Já Jorge Lúcio da Galp lamentou o excesso e a extensão das intervenções de natureza regulatória e política. Apesar de ser “compreensível” que alguma coisa tivesse de ser feita devido à “pressão insuportável sobre os clientes”, o mercado não pode estar permanentemente a sofrer alterações regulatórias, como tem acontecido em Portugal (e também em Espanha). “Não vale a pena estar com meias palavras. É negativo para o investimento porque não há capacidade para fechar financiamentos e tomar decisões”. Ainda para mais numa altura que o setor precisa de investimentos massivos.

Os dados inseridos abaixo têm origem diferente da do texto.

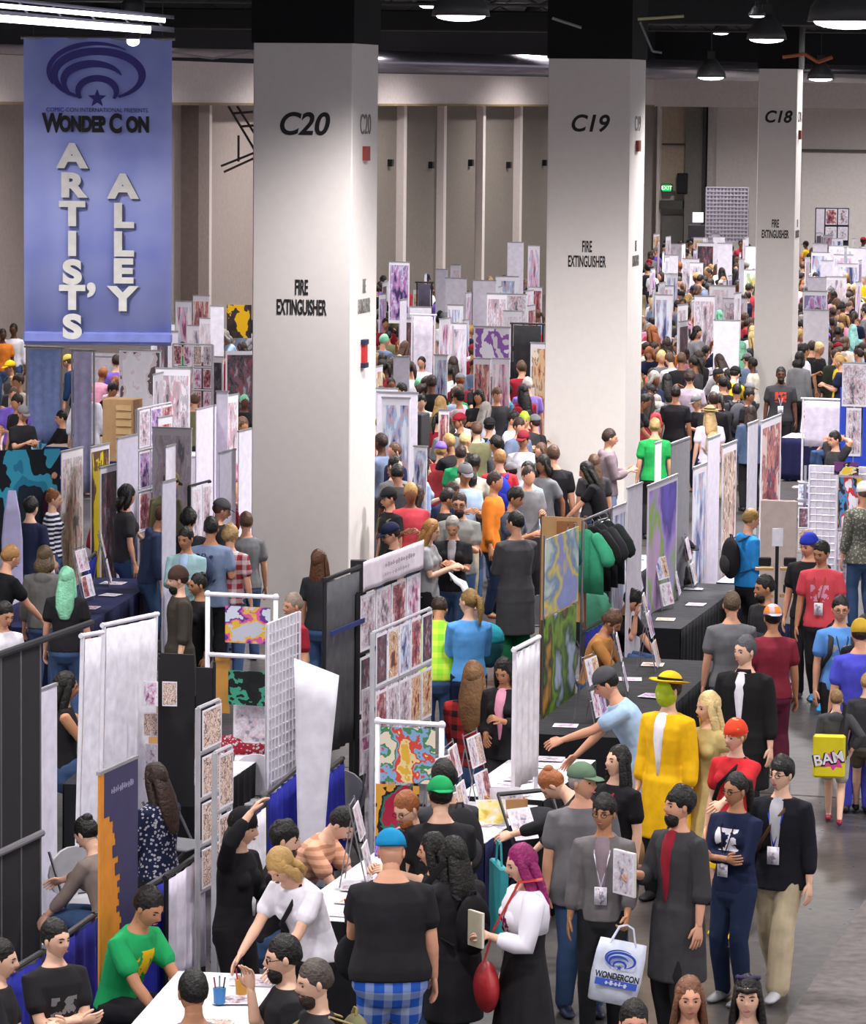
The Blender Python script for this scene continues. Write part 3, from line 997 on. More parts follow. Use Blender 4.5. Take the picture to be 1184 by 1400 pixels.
def logo(name, cx, cz, s, parent, m, y=-.03):
    """three nested rings opening over a star"""
    bm = bmesh.new()
    swoosh(bm, cx - .02 * s, cz + .02 * s, 1.0 * s, .60 * s, 52, 205, .06 * s, .01 * s, y)
    swoosh(bm, cx + .02 * s, cz - .04 * s, .92 * s, .50 * s, -62, 245, .10 * s, .03 * s, y)
    swoosh(bm, cx - .08 * s, cz - .16 * s, .62 * s, .36 * s, 20, 215, .10 * s, .01 * s, y)
    swoosh(bm, cx, cz - .38 * s, .40 * s, .28 * s, -30, 210, .085 * s, .03 * s, y)
    st = [bm.verts.new((cx + (.20 if i % 2 == 0 else .085) * s * math.sin(math.pi * i / 5), y + yy, cz - .52 * s + (.20 if i % 2 == 0 else .085) * s * math.cos(math.pi * i / 5))) for yy in (0, .004) for i in range(10)]
    bm.faces.new(st[:10]); bm.faces.new(st[10:][::-1])
    return bm_obj(name, bm, m, parent)
logo('emblem', lx(133), lz(99), .50, ban, LOGO)

# ceiling: trusses, ducts, pipes, lamps
for i, (Y, z) in enumerate(((36, 7.9), (47, 8.1), (60, 8.2), (75, 8.3), (92, 8.4), (112, 8.5))):
    bm = bmesh.new()
    for dz in (0, .55):
        for dy in (0, .5): rod(bm, V((-24, Y + dy, z + dz)), V((26, Y + dy, z + dz)), .03, 5)
    for k in range(50):
        x = -24 + k
        rod(bm, V((x, Y, z)), V((x + 1, Y, z + .55)), .018, 4)
        rod(bm, V((x, Y + .5, z + .55)), V((x + 1, Y + .5, z)), .018, 4)
    tag(bm_obj('roof_truss', bm, mat('3a3b3d', .7)), 'dark steel roof truss crossing the black ceiling', 'truss', 'dark trusses under the ceiling')
p, q = at_d(495, 84, 98), at_d(1250, 104, 130)
bm = bmesh.new(); rod(bm, p, q, .30, 14)
d1 = tag(bm_obj('deck_streak', bm, mat('8a8690', .25, metal=.8), smooth=True), 'long pale metal tube added along the far wall for the deck reflections', 'duct')  # tube added in place of lights reflected off the ribbed roof deck
p, q = at_d(-60, 66, 70), at_d(345, 74, 82)
bm = bmesh.new(); rod(bm, p, q, .10, 10)
tag(bm_obj('ceiling_pipe', bm, mat('b4a8a8', .5), smooth=True), 'pale pipe along the top of the left wall behind the blue banner', 'pipe')
p, q = at_d(862, 73, 60), at_d(748, 60, 66)
bm = bmesh.new(); rod(bm, at_d(1070, 78, 60), at_d(1100, 74, 60), .03, 5); rod(bm, at_d(1100, 74, 60), at_d(1118, 85, 60), .03, 5); rod(bm, at_d(1118, 85, 60), at_d(1138, 78, 60), .03, 5)
tag(bm_obj('orange_cable', bm, mat('b0603c', .6)), 'short sagging orange cable below the ceiling right of column C18', 'cable')
bm = bmesh.new(); rod(bm, at_d(872, 26, 48), at_d(935, 22, 48), .02, 5)
tag(bm_obj('conduit', bm, mat('a8a878', .5)), 'thin pale conduit against the black ceiling above column C19', 'pipe')
bm = bmesh.new(); rod(bm, at_d(875, 30, 48), at_d(892, 70, 48), .015, 5); rod(bm, at_d(892, 70, 48), at_d(905, 72, 48), .015, 5)
tag(bm_obj('conduit', bm, mat('77777a', .5)), 'bent grey conduit hanging right of the top of column C19', 'pipe')
bm = bmesh.new(); rod(bm, at_d(755, 25, 50), at_d(795, 38, 50), .02, 5)
tag(bm_obj('conduit', bm, mat('8a8a86', .5)), 'slanting grey conduit above the left of column C19', 'pipe')
bm = bmesh.new(); rod(bm, at_d(235, 72, 40), at_d(290, 80, 40), .012, 5); rod(bm, at_d(290, 80, 40), at_d(346, 70, 40), .012, 5)
tag(bm_obj('ceiling_cable', bm, mat('8a8086', .5)), 'thin cable drooping between the blue banner and column C20', 'cable')
for i, (Y, x0) in enumerate(((50, -9), (70, 6), (85, -5))):
    bm = bmesh.new(); box(bm, (x0 - 3, Y, 7.75 + i * .1), (x0 + 9, Y + 1.2, 8.4))
    tag(bm_obj('ventilation_duct', bm, mat('232426', .8), bevel=.03), 'broad dark rectangular duct in the ceiling, %s' % ('nearest of the three', 'right of the middle', 'farthest and lowest')[i], 'duct')

def high_bay(loc, r, label, group=None, on=True, lamp=True, vis=1.0):
    t = thing('high_bay_light', label, 'ceiling light', loc, 0, group)
    if 'hood' not in BAY:
        bm = bmesh.new()
        n = 20
        prof = ((.10, .62), (.16, .60), (.30, .42), (.46, .18), (.50, .0), (.47, .0), (.27, .40), (.1, .56))
        rings = [[bm.verts.new((a * math.cos(2 * math.pi * k / n), a * math.sin(2 * math.pi * k / n), z)) for k in range(n)] for a, z in prof]
        for a, b in zip(rings, rings[1:] + rings[:1]):
            for k in range(n): bm.faces.new((a[k], a[(k + 1) % n], b[(k + 1) % n], b[k]))
        me = bpy.data.meshes.new('hood'); bm.to_mesh(me); bm.free(); me.shade_smooth(); BAY['hood'] = me
        bm = bmesh.new(); ball(bm, (0, 0, .0), (.42, .42, .09), 16, 8)
        me = bpy.data.meshes.new('lens'); bm.to_mesh(me); bm.free(); me.shade_smooth(); BAY['lens'] = me
        bm = bmesh.new(); rod(bm, V((0, 0, .6)), V((0, 0, 1.6)), .02, 6); box(bm, (-.12, -.12, .6), (.12, .12, .85))
        me = bpy.data.meshes.new('hanger'); bm.to_mesh(me); bm.free(); BAY['hanger'] = me
    k = r / .5
    t.scale = (k, k, k)
    new_obj('hood', BAY['hood'], t, mat('4a4a4c', .5))
    new_obj('lens', BAY['lens'], t, mat('fff6ff', emit=9))
    new_obj('hanger', BAY['hanger'], t, mat('2a2a2c', .6))
    if lamp:
        if 'lamp' not in BAY:
            L = bpy.data.lights.new('lamp', 'SPOT')
            L.energy = LAMP_POWER; L.spot_size = R(148); L.spot_blend = .7; L.shadow_soft_size = .35; L.color = (1, .955, .97)
            BAY['lamp'] = L
        if loc[1] > 45 and 'far' not in BAY:
            BAY['far'] = BAY['lamp'].copy(); BAY['far'].energy = LAMP_POWER * 1.7
        o = bpy.data.objects.new('lamp', BAY['far' if loc[1] > 45 else 'lamp']); COL.objects.link(o); o.parent = t; o.location = (0, 0, -.16)
    return t
BAY = {}
GL = 'added rows of high bay lights under the black ceiling'
seen = [(630, 22, 43, .33, 'hooded high bay light at the top edge between columns C20 and C19'), (1048, 54, 62, .33, 'small hooded light left above column C18'),
        (972, 106, 100, .40, 'bright lamp under the long metal tube between columns C19 and C18'), (1122, 108, 110, .40, 'bright lamp under the long metal tube right of column C18'),
        (1160, 30, 46, .50, 'large bright lamp in the top right corner'), (1035, 22, 52, .12, 'tiny warm lamp at the top edge above column C18')]
for px, py, D, r, lb in seen: high_bay(at_d(px, py, D), r, lb)
k = 0
for j, Y in enumerate((12, 20, 28, 35, 52, 66, 76, 86, 96, 106, 118, 130)):  # extra lamp rows, added to light the floor, walls, columns and banner
    for x in (-12, -5.5, 1, 8, 15):
        xx = x + (Y - 30) * .12
        if Y > 40: xx = WALLX(Y) + 5 + 7.5 * (-12, -5.5, 1, 8, 15).index(x)
        high_bay((xx, Y, 8.55 if Y < 40 else 8.75), .4 if Y < 40 else .3, 'hooded high bay light added in a row to light the hall', GL)
# strip lights at the top left
t = thing('strip_light', 'bright twin strip light slanting across the top left corner', 'ceiling light', at_d(0, 30, 37.5))
o_ = t.location
em = mat('efeaff', emit=6)
for (a, b, r, nm) in (((-40, 22), (206, 41), .035, 'lower_tube'), ((-40, 4), (226, 28), .022, 'upper_tube')):
    bm = bmesh.new(); rod(bm, at_d(*a, 37.5) - o_, at_d(*b, 37.5) - o_, r, 8); bm_obj(nm, bm, em, t)
bm = bmesh.new(); rod(bm, at_d(-40, 14, 37.7) - o_, at_d(238, 41, 37.7) - o_, .03, 6); rod(bm, at_d(-40, -6, 37.7) - o_, at_d(238, 24, 37.7) - o_, .02, 6)
for k in range(6): rod(bm, at_d(k * 46 - 20, k * 4.5 - 2, 37.7) - o_, at_d(k * 46 - 5, k * 4.5 + 18, 37.7) - o_, .012, 5)
bm_obj('rail', bm, mat('55555a', .5), t)
t = thing('spotlight', 'single spotlight in a black housing just above the blue banner', 'ceiling light', at_d(182, 48, 38))
bm = bmesh.new(); tube(bm, [(0, 0, .0), (0, 0, .12), (0, 0, .3)], [.08, .10, .12], n=12); rod(bm, V((0, 0, .3)), V((0, 0, 1.5)), .02); bm_obj('housing', bm, BLACKP(), t, smooth=True)
bm = bmesh.new(); ball(bm, (0, -.0, -.06), (.065, .065, .05)); bm_obj('lens', bm, em, t, smooth=True)
for i, (px, py) in enumerate(((0, 150), (312, 145))):
    t = thing('wall_brace', 'black steel brace bolted to the %s' % ('far left end of the side wall' if i == 0 else 'side wall left of column C20'), 'bracket', at_d(px, py, 84))
    bm = bmesh.new()
    o_ = t.location
    for a, b in (((0, 0), (42, 70)), ((12, 0), (50, 60)), ((6, 10), (34, 8)), ((18, 28), (42, 26)), ((-10, 82), (40, 62)), ((-6, 90), (42, 68)), ((14, 40), (14, 76))):
        rod(bm, at_d(px + a[0], py + a[1], 84) - o_, at_d(px + b[0], py + b[1], 84) - o_, .028, 5)
    bm_obj('strut', bm, mat('3a3234', .6), t)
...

E se “matamos o mercado, matamos os sinais de preço que precisamos para fazer uma descarbonização séria”, avisou o diretor de relações institucionais da bolsa espanhola, o OMIE que é o polo do mercado diário na Ibéria. Para Rafael Gomes Elvira, há o risco desta reforma deitar a perder o que foi conseguido nas últimas décadas em integração de mercados regionais europeus. Apesar de todas as propostas serem bem vindas no palco da discussão, defende a distinção entre propostas para ter uma maior integração na Europa e para uma Europa menos integrada. “A soma dos mercados nacionais não é um verdadeiro mercado europeu. Se vamos fragmentar o mercado da energia… vamos oferecer ao Putin uma vitória”.